Grain exports had been a significant part of Cargill’s business since 1960, but much of the company’s grain handling was focused on high storage capacity, not the quick and efficient transfer of grain to ever-larger oceangoing vessels. Erwin Kelm, Cargill’s president from 1960 to 1976, took inventory of Cargill’s aging elevator system and did not believe it could handle the expected increase of wheat, corn and soybean exports from the United States. He made a calculated guess about the future of the market and began investing in modernizing Cargill’s grain terminals.

Houston was chosen to be first because it was the terminus of all rail lines coming from the plains in the US Midwest. While barges were important in bringing grain to gulf export terminals, Cargill needed the ability to handle higher-capacity railcars like those in use following Cargill’s investment in hopper cars in 1964, and in unit trains in 1967. The Houston terminal opened with a total capacity of 70,000 bushels per hour, which was made possible by five elevating legs and high-tech electronic controls unknown to earlier elevators.

For the first few years, the elevator struggled and some worried that Cargill’s investment in American export terminals during an economic downturn might have been a bad decision. Then in 1971, a perfect storm rolled in, combining a bad year for Soviet Union crops with relaxed US government shipping requirements. As a result, the Soviet Union purchased nearly 1.6 billion bushels of US grain—with Cargill supplying 28% of the total. Suddenly, the decision to modernize looked like a brilliant strategic move, and the Houston elevator paid for itself twice over with the volume it handled from those Soviet Union sales alone.

Clifford Roberts, the head of Cargill’s grain division, noted, “One of our great concerns was that we should not be left out, that we should get our share. We did not want to stay on the side and let others do the business. We felt even if we did it at cost, we had to do it at cost. We had to be on their books.”

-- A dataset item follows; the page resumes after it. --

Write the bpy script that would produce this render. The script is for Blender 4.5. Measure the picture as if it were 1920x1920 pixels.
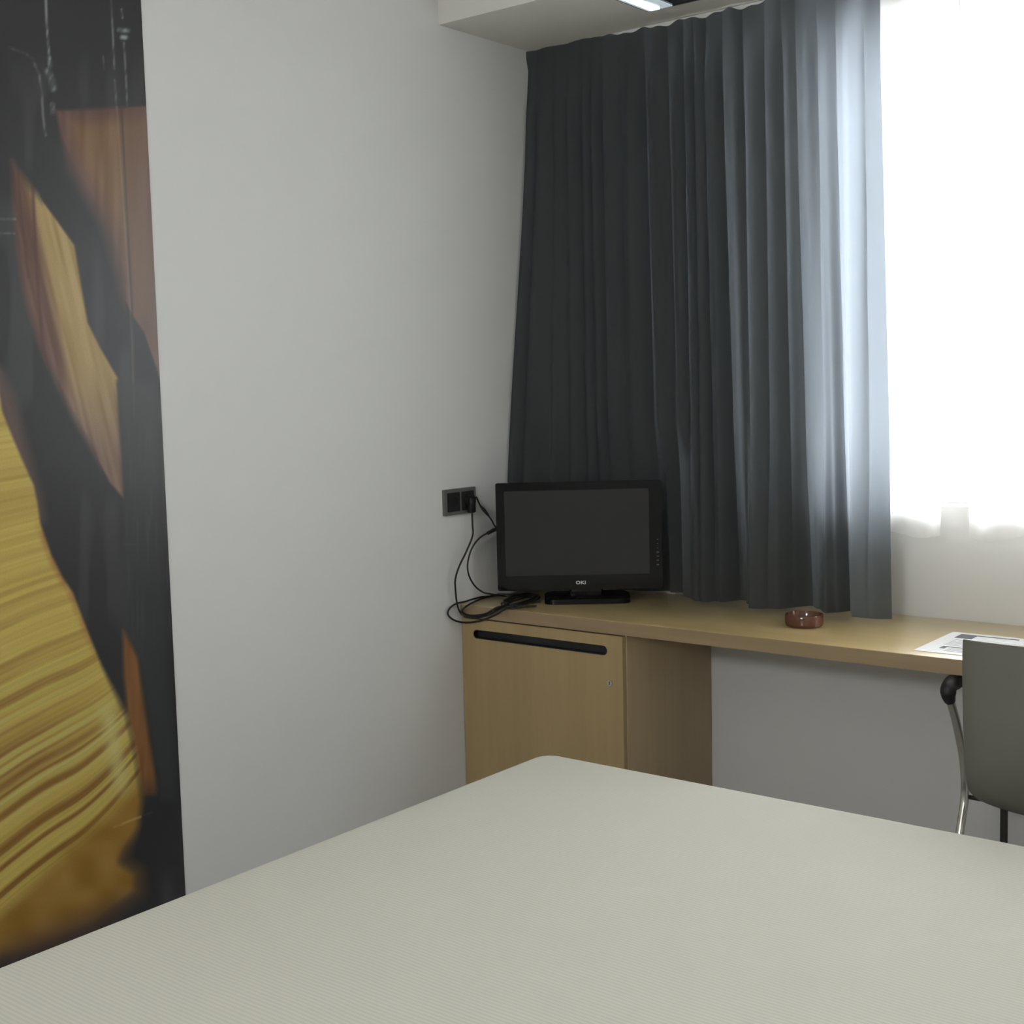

While the entire US grain transportation system was stretched to its limits, Cargill had gambled that a large export market was coming that would justify these types of terminals. In fact, the market was not just large—it was huge. American farmers and Soviet Union consumers benefitted then, and thanks to Cargill’s continuing investment in moving grain, the world continues to receive US grain through massive export terminals today.